Game Night: In Too Deep, Terraforming Mars, what comes next?

Every time I’ve sat down to write about Game Night, there’s something else that I need to write about first. The Malifaux stuff. All the real and simulated MMOs around. Stuff I want to write about but can’t, just yet. Well, I suppose that last one isn’t preventing me from writing about Game Night, so here we are.

We’re finally beginning to find our way around In Too Deep, the game of psychic cops trying to prevent a big crime while helping supervillains commit smaller crimes. It’s a game where you can try to build a relation with a criminal, maybe collaborate to foil some big plots, but the psychic cop in the next chair over can just hook your criminal and then all your well-laid plots, er, plans, come to nothing.

This tends to make it hard to stay focused on the game when there’s really no point in watching anyone else’s turn — nothing you can do to influence the game when it isn’t your turn. It’s essentially a game where, every turn, the board is essentially random and you do the best you can with what you have at the time. We all are learning to boost our score, and the final scores where clustered around the same number; a Dilemma card of piece of evidence and it would have been entirely different.

Terraforming Mars

The previous game night was Terraforming Mars. We’d gotten the upgrades — huge map made of mouse pad material with all the expansion boards printed on it. Domes for the 3D printed city tiles. 3D printed city tiles we already had. You can’t buy Terraforming Mars in the stores and get all this, but, we have been playing this game for many years and when you play a game this much, it’s worth the money to make it special.

Next time we play, I hope we bring in all the expansions. I’d even enjoy the Turmoil expansion — if we make a house rule that says you don’t lose megacredit production each generation. That made a game nobody liked.

Tales from the Loop and Bardwood Grove

I get to choose the next game we play. There were two I’ve been wanting to bring to the table — Tales from the Loop, a “Goonies in an alternate past” game inspired by the paintings of Simon Stålenhag, one of which is on the box cover. If you’ve ever seen his paintings, you know that his mashups of the fantastic and the mundane set a mood. The “Tales from the Loop” TV series was creepy enough. This game comes with painted robot minis.

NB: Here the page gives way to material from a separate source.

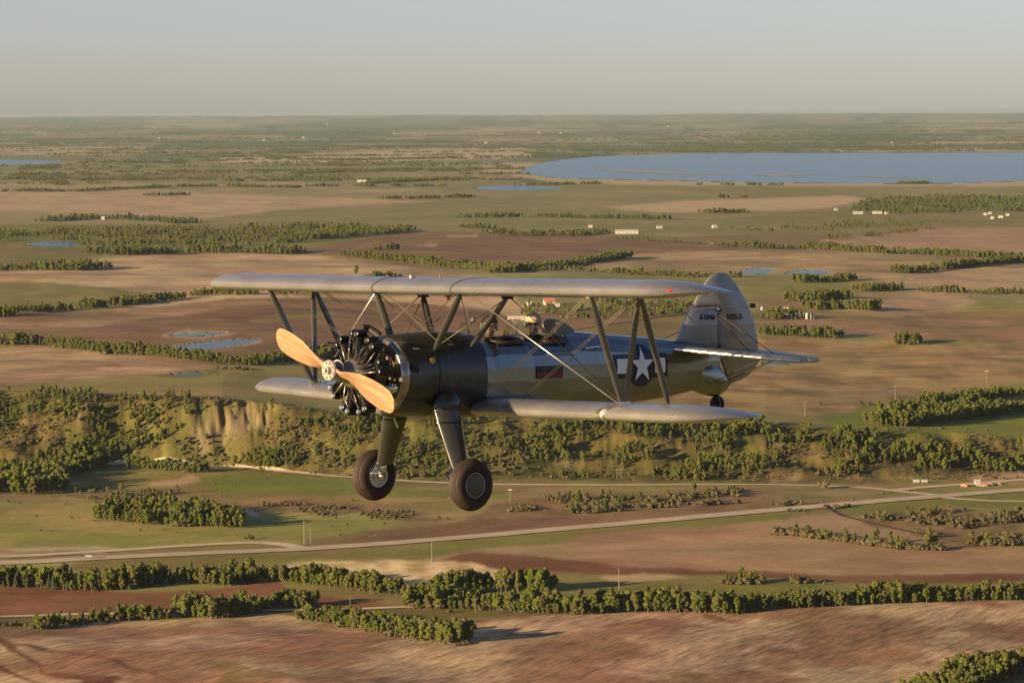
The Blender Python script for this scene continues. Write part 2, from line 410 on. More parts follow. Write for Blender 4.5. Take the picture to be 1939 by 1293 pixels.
# --- valley floor
paint([(-50, 880), (200, 878), (400, 884), (650, 903), (650, 912), (380, 892), (-50, 894)], C(116, 104, 58), 0.4)
paint([(380, 902), (480, 896), (650, 914), (760, 926), (960, 932), (960, 946), (600, 938), (430, 938), (370, 925)], C(108, 110, 48), 0.25)
paint([(265, 916), (300, 908), (360, 900), (372, 910), (345, 921), (290, 922)], C(168, 138, 106), 0.4)
paint([(120, 940), (330, 938), (600, 938), (960, 946), (1000, 968), (860, 990), (760, 985), (600, 965), (300, 958), (140, 952)], C(142, 116, 78), 0.5, mixc=C(122, 104, 64), mixs=60)
paint([(480, 950), (560, 945), (700, 962), (820, 972), (860, 986), (700, 985), (560, 972), (490, 965)], C(140, 108, 78), 0.5, mixc=C(108, 82, 56), mixs=24)
paint([(120, 935), (330, 926), (370, 935), (220, 950)], C(128, 96, 66), 0.4, mixc=C(100, 78, 50), mixs=20)
paint([(-60, 948), (150, 952), (300, 960), (480, 962), (600, 968), (720, 975), (770, 988), (650, 1012), (560, 1028), (400, 1032), (200, 1037), (-60, 1042)], C(132, 124, 66), 0.4, 12, mixc=C(146, 129, 79), mixs=110)
paint([(-60, 1042), (0, 1036), (200, 1034), (300, 1037), (200, 1050), (20, 1054), (-60, 1058)], C(170, 146, 120), 0.5, mixc=C(140, 116, 86), mixs=20)
paint([(640, 1034), (650, 1025), (700, 1010), (760, 1000), (900, 985), (1050, 975), (1200, 964), (1330, 957), (1420, 962), (1280, 985), (1000, 1005), (760, 1022)], C(128, 96, 72), 0.4, 4, mixc=C(116, 84, 62), mixs=90)
paint([(950, 950), (1010, 938), (1420, 925), (1640, 945), (1640, 965), (1300, 966), (1000, 980), (900, 985), (930, 968)], C(134, 104, 74), 0.4, mixc=C(112, 90, 58), mixs=30)
paint([(1420, 926), (1600, 922), (1700, 930), (1680, 945), (1480, 950)], C(118, 108, 62), 0.3, mixc=C(140, 114, 80), mixs=40)
paint([(200, 1058), (560, 1045), (610, 1050), (560, 1064), (300, 1076), (100, 1080)], C(118, 104, 56), 0.3)
paint([(600, 1052), (900, 1022), (1130, 1002), (1300, 984), (1500, 971), (1570, 968), (1420, 988), (1130, 1012), (950, 1038), (800, 1062)], C(116, 108, 52), 0.3)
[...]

Bardwood Grove is a game where each player chooses a bard, each with their own style, instrument, and panache, who work on telling tales and singing songs as they travel to the legendary Bardwood Grove, where bards the world over come to swap tales and buy the finest instruments made anywhere. It is a legacy game; each time you play, you unlock more things for the next play.

I put a poll up on the family text chat to see which one people want to play next. It’s one for each at the moment. I won’t vote except to break a tie, because I want to play them both. Secretly, I’ll admit I’d like to play Tales from the Loop more. Because robot minis.